I think what I’m trying to say is that people are adapting their actual lives to the availabilty of sundry internet capabilties. It’s not that they just pick up a new gadget (zomg iPhone) with new interface options and connectivity. Its that the very core of the human (at least American) understanding of social reality is being altered, in real time, by this (rather stagnant) intraweb thing. It is now more or less exceptable to meet people on the internet and travel to meet them for the first time in meat space. There are even sites that facilitate this type of thing; There’s a couch-surfing registry for people who have extra bed space for low-budget travelers (with ratings: “I give this couch 3 1/2 out of 4 stars. Very comfortable, but smelled vaguely of cat urine”). But really, even match.com and other singles sites offer the ability to search for people within a 1000 mile radius or more.

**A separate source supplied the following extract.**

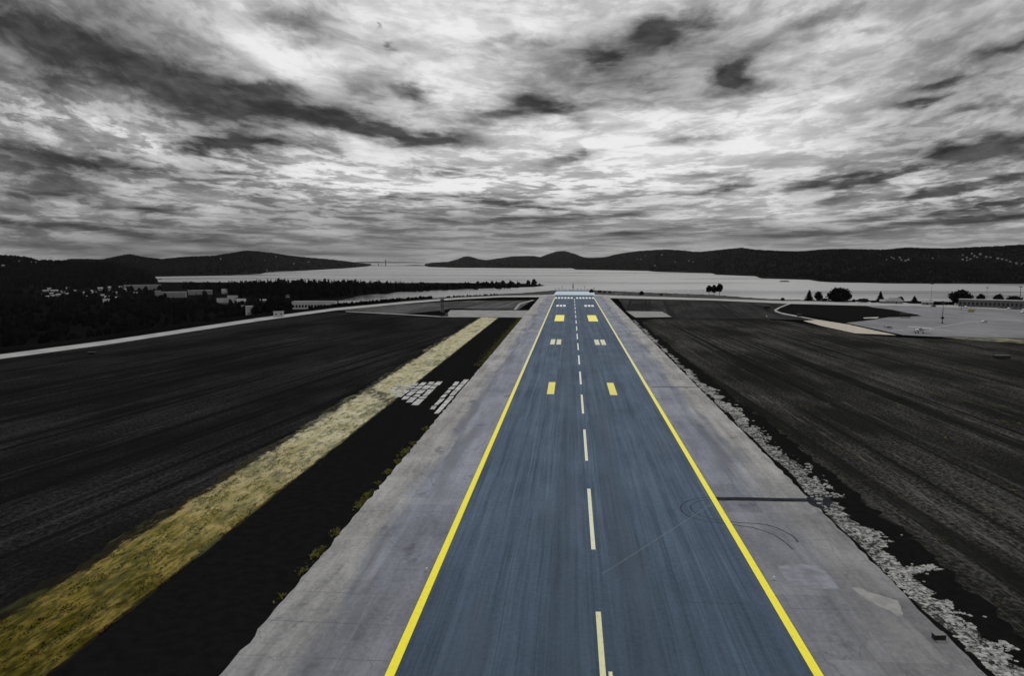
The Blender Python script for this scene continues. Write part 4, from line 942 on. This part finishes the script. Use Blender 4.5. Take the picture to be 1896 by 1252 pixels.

What do they expect? People aren’t going to travel to meet?
In a strange twist of irony, this sort of behavior sort of defaults humans to a Christian-acceptable sort of dating. Since people can be so far removed from one another, how could they possibly copulate? It’s almost puritanical actually. Think about how the internet acts as a buffer and annonymity dispenser. If you don’t want to talk to the person anymore, you just don’t. Its not like they live in the same town as you and can suss your address out of the phone book. In these terms both parties are completely equal. Has anyone done a study of emergent gender and racial equality in real space because of the inherent equality experienced on the internet? What the hell am I getting into?!
This is now so long that I have to quit or I’ll go blind. I might have more to say on this later.